● **What to do**
From the first line of the data below through the line holding "nh.rotation_euler = (0, 0, math.radians(-90))", output each line exactly and leave the pictures out.

● **Material**

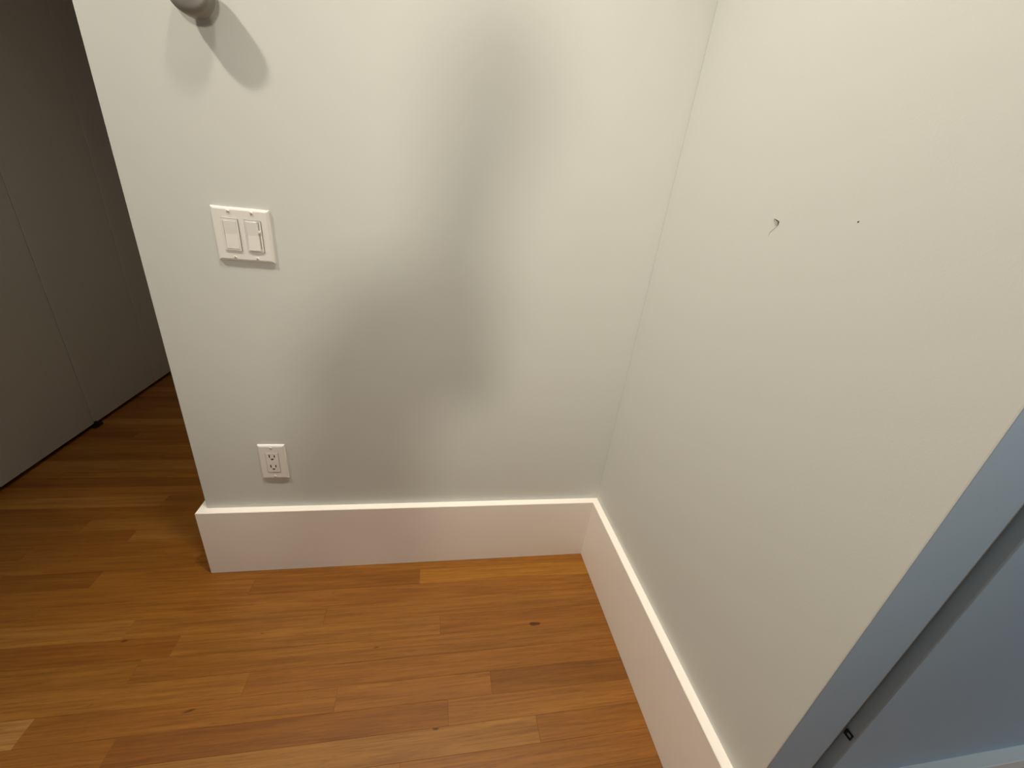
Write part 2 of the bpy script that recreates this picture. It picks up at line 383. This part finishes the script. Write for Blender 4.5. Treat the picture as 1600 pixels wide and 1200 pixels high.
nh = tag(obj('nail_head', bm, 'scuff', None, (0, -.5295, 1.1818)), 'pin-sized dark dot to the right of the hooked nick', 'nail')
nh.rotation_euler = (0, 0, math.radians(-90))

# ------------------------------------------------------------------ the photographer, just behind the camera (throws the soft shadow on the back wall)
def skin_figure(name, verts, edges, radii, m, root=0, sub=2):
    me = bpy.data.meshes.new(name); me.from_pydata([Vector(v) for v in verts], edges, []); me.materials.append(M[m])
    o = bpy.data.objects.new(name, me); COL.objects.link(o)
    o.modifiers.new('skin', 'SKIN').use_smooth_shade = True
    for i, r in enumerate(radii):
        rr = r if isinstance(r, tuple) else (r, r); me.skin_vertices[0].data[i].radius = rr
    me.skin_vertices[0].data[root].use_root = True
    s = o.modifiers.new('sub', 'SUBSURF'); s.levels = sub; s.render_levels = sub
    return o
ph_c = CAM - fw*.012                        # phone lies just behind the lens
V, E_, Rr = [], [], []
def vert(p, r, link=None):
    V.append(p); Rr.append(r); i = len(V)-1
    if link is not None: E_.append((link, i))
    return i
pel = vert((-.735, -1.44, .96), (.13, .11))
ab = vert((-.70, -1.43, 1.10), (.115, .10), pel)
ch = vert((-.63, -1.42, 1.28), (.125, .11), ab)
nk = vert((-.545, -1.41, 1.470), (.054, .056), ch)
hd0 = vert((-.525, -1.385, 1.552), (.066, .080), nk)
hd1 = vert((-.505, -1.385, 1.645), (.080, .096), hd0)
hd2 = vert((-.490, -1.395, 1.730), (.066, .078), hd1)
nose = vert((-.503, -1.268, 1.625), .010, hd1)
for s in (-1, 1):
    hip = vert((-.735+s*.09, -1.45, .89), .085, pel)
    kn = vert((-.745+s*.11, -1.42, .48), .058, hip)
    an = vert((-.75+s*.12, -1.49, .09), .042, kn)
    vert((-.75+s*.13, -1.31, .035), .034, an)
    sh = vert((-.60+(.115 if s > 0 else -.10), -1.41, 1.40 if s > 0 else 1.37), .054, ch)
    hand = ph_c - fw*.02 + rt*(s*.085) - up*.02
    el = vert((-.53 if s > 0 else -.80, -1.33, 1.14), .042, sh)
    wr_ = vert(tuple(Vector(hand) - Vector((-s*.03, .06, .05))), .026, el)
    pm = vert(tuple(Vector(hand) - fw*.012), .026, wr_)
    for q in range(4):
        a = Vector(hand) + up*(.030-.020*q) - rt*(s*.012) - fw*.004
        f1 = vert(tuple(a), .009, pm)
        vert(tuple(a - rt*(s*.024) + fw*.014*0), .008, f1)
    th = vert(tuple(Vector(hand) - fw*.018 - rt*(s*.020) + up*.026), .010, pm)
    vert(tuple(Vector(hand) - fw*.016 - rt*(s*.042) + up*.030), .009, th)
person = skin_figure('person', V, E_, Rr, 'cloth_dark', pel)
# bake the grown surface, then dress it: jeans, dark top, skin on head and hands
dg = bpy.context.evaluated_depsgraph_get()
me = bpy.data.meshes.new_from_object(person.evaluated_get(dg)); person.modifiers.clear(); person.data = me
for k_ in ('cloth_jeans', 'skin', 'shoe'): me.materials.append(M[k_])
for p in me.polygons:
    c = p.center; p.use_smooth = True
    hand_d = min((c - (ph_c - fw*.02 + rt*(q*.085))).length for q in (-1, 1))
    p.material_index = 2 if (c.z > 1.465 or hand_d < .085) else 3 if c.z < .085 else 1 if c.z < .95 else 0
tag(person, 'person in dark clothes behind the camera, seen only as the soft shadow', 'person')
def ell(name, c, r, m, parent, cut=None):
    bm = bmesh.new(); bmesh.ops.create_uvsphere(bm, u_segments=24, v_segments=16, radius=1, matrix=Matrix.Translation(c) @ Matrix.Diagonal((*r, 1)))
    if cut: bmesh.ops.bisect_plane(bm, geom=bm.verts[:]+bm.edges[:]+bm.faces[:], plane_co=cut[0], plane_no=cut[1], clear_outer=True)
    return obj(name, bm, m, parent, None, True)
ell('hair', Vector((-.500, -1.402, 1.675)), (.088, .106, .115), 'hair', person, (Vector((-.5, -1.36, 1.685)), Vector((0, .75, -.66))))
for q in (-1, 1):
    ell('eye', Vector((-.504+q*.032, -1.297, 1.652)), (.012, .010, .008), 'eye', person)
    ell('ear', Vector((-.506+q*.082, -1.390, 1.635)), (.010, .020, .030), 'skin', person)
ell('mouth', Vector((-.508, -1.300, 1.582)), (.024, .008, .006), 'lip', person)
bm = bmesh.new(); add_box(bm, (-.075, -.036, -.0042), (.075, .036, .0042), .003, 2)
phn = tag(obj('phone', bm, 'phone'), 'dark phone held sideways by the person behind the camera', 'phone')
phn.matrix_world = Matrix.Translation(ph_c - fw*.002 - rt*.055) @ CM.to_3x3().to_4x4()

● **Exercise response**
Write part 2 of the bpy script that recreates this picture. It picks up at line 383. This part finishes the script. Write for Blender 4.5. Treat the picture as 1600 pixels wide and 1200 pixels high.
nh = tag(obj('nail_head', bm, 'scuff', None, (0, -.5295, 1.1818)), 'pin-sized dark dot to the right of the hooked nick', 'nail')
nh.rotation_euler = (0, 0, math.radians(-90))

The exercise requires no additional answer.